Tuesday, August 30, 2016

Harbinger, or maybe Battlevoid: Harbinger, the Android version

Harbinger
Grade: C+
Platform: Android
Genre: Space roguelike
Play Store: $3.99
In App Purchases: None!
Released: 2015

There's also a Windows version on Steam, this is not a review of that game.  This is a review of the Android version.

BugByte released a game a long time back called Battlestation, which recently went through a forced name change when someone called trademark, and is now called Battlevoid.  Harbinger is sort of a sequel, or set in the same universe, or vaguely related in that it recycles a lot of assets, setting, and so on.  Including the imaginatively named characters like "Scientist", "Marine", and "Pilot".

It's a Finnish company, and there are a few bits of translation weirdness, or maybe they're just really bad at writing dialog and it sounds equally robotic and off in Finnish.

But you didn't get the game for the dialog, or the character names.  No, you got the game to fly boldly into space, meet strange aliens, and blow them to pieces with missiles, lasers, plasma, and death rays!

And Harbinger does a fine job of allowing that to happen in an enjoyable way.

You start each game with a single completely unarmed ship a tiny bit of cash (scrap), and charge into space to be destroyed instantly because you bought weapons for your ship instead of buying a hanger for fighters.

If you want to win, go fighters early.  It is possible to win by going with a different early weapon mix, and as you get access to more and better weapons swapping out fighters for support craft is a good plan, but your best chance of survival at the beginning is to buy a single energy cannon and as many hangers of the cheapest fighters you can afford.   Eventually, if you're lucky, you can buy extra ships to augment your fleet, buy or find better weapons, and cut through enemy fleets like a hot knife through butter until you either win (if you're playing a normal game) or until the enemy weapons get strong enough that you finally die in a heroic fireball (if you're playing on endless mode).

When you first begin playing your choice of starting ships is very limited, but as you play you unlock other ships by playing (not by in app purchases!) which allows you to start from a stronger position.  Until you've unlocked a few of the better ships playing on Hard is just a different way of saying suicide.

Gameplay is pretty simple, double tap to move, your ships will automatically attack anything in range but you can also tap enemy ships and target them with specific weapon types.  This would seem to be a bit boring for a game, but it works.  It's a clean, minimal, design that is nevertheless enjoyable and fun.  I've clocked over 40 hours of gameplay so far.

Part of the fun is mixing weapons, finding optimal weapon combos, and so on.  There's a few gratuitously OP weapons in game (hi Mega Plasma Cannons), but if you're playing a non-endless game you won't get access to many of those before the game ends, and if you're playing on endless the upscaling of weapons over time makes your old "overpowered" weapons scrap fodder as you find new versions that do more damage at longer range.

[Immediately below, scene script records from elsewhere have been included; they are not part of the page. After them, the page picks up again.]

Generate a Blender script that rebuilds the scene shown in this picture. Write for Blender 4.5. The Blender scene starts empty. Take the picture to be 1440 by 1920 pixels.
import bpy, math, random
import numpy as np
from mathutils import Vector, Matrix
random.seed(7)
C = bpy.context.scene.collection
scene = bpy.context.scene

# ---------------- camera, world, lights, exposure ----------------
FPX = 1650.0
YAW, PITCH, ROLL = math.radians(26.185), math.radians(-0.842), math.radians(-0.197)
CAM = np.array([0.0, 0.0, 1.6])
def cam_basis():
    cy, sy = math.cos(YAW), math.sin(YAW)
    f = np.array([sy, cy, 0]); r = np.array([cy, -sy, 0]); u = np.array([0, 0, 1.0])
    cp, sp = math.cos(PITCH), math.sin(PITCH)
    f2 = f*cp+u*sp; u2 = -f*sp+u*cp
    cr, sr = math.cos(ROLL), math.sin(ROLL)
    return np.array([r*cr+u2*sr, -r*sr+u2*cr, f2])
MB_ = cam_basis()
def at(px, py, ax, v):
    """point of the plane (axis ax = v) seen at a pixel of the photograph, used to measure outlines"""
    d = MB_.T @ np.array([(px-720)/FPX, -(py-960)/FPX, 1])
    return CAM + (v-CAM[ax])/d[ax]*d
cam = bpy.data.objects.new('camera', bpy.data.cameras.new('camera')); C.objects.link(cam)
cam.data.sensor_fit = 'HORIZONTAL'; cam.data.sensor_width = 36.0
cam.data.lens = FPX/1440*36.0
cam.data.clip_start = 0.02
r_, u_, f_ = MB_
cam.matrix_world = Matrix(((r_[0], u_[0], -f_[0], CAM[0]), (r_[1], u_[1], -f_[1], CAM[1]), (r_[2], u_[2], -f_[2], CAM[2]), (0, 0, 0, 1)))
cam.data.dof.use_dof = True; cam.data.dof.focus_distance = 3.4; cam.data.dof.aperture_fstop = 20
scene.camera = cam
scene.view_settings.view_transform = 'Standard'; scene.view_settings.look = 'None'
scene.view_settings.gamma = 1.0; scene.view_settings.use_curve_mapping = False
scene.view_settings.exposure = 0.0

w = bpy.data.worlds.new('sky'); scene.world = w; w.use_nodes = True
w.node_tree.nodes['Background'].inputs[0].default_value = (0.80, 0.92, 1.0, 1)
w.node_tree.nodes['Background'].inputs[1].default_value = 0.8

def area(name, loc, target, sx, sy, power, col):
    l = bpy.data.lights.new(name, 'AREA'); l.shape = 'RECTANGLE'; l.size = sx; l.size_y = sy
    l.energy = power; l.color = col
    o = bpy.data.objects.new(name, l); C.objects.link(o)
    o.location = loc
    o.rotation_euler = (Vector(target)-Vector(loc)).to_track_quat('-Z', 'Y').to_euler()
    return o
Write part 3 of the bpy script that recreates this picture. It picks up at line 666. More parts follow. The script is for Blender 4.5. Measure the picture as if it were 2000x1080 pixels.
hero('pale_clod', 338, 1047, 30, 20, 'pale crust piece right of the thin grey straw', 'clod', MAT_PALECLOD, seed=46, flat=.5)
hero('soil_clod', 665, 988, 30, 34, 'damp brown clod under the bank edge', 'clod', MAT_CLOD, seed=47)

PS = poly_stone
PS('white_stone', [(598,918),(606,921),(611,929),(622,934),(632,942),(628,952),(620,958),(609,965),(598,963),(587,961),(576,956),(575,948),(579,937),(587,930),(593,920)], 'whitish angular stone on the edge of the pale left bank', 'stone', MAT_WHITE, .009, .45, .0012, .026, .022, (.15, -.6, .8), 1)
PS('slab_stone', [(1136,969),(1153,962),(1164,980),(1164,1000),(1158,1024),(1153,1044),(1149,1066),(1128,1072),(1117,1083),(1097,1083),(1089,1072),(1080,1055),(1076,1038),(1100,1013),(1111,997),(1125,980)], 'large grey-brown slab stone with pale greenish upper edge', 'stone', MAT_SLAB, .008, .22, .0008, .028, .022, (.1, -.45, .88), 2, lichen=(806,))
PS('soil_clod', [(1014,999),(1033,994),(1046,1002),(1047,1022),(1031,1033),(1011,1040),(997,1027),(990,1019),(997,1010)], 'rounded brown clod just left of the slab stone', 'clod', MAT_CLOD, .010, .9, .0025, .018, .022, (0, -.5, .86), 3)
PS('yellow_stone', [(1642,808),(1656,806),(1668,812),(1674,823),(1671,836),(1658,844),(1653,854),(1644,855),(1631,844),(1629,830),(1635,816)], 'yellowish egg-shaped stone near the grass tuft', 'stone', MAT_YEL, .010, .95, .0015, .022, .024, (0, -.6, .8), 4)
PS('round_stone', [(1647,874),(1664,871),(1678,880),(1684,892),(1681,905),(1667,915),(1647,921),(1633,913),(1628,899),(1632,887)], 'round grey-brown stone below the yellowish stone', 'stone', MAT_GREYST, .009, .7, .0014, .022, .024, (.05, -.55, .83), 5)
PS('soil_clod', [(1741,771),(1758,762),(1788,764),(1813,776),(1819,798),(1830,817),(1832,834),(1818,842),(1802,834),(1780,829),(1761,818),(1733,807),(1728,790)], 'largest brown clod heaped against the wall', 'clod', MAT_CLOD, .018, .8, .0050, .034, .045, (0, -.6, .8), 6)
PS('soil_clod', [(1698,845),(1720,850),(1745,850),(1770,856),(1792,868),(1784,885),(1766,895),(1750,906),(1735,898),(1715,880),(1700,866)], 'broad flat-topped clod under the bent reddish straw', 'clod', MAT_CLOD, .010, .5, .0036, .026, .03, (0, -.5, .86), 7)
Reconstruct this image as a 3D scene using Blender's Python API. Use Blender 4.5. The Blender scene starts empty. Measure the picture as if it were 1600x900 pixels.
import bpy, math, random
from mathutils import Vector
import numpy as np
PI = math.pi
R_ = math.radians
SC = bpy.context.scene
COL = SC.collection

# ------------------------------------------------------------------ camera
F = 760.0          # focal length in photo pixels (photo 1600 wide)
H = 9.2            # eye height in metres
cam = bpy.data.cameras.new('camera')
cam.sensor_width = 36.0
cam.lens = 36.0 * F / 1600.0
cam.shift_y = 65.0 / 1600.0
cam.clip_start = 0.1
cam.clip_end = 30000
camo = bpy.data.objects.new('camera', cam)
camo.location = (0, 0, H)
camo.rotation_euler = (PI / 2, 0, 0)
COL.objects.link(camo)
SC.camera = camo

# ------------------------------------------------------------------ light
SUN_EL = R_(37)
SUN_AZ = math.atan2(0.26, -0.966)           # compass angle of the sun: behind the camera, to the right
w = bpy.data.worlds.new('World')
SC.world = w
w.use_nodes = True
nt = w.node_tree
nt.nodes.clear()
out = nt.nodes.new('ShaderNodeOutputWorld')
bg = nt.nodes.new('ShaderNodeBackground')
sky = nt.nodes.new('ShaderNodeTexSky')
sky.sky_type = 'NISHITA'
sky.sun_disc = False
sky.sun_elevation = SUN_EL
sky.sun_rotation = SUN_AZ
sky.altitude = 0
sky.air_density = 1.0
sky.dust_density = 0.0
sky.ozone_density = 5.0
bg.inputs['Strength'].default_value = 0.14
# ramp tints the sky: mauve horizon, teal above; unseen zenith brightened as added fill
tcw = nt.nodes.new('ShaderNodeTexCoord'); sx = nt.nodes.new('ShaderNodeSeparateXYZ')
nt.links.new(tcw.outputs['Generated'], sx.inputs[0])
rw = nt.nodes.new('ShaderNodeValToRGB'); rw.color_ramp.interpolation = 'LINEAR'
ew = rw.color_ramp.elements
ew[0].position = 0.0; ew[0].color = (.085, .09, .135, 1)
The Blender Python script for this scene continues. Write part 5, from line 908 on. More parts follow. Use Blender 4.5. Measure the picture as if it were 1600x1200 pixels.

In addition to finding weapons from the wrecks of enemy ships, you can also buy them for scrap at battlestations.  I've seen a few people complain that the selection at battlestations leaves a lot to be desired, and that's true.  But that's also part of playing a roguelike game.  You're at the mercy of the Random Number Generator, and the RNG is a cruel and fickle god not swayed by your whining.  Some games you'll get a Celestial Death Ray in the first sector you clear, other games you'll be limping along (if you can survive) on Human Energy Guns and Projectile Guns through the third galaxy.

It isn't a game with a lot of real strategic depth, but it's an excellent game for killing a few minutes while waiting in line, or even spending thirty or forty minutes just for fun.  And it's well worth the $4 you'll pay for it.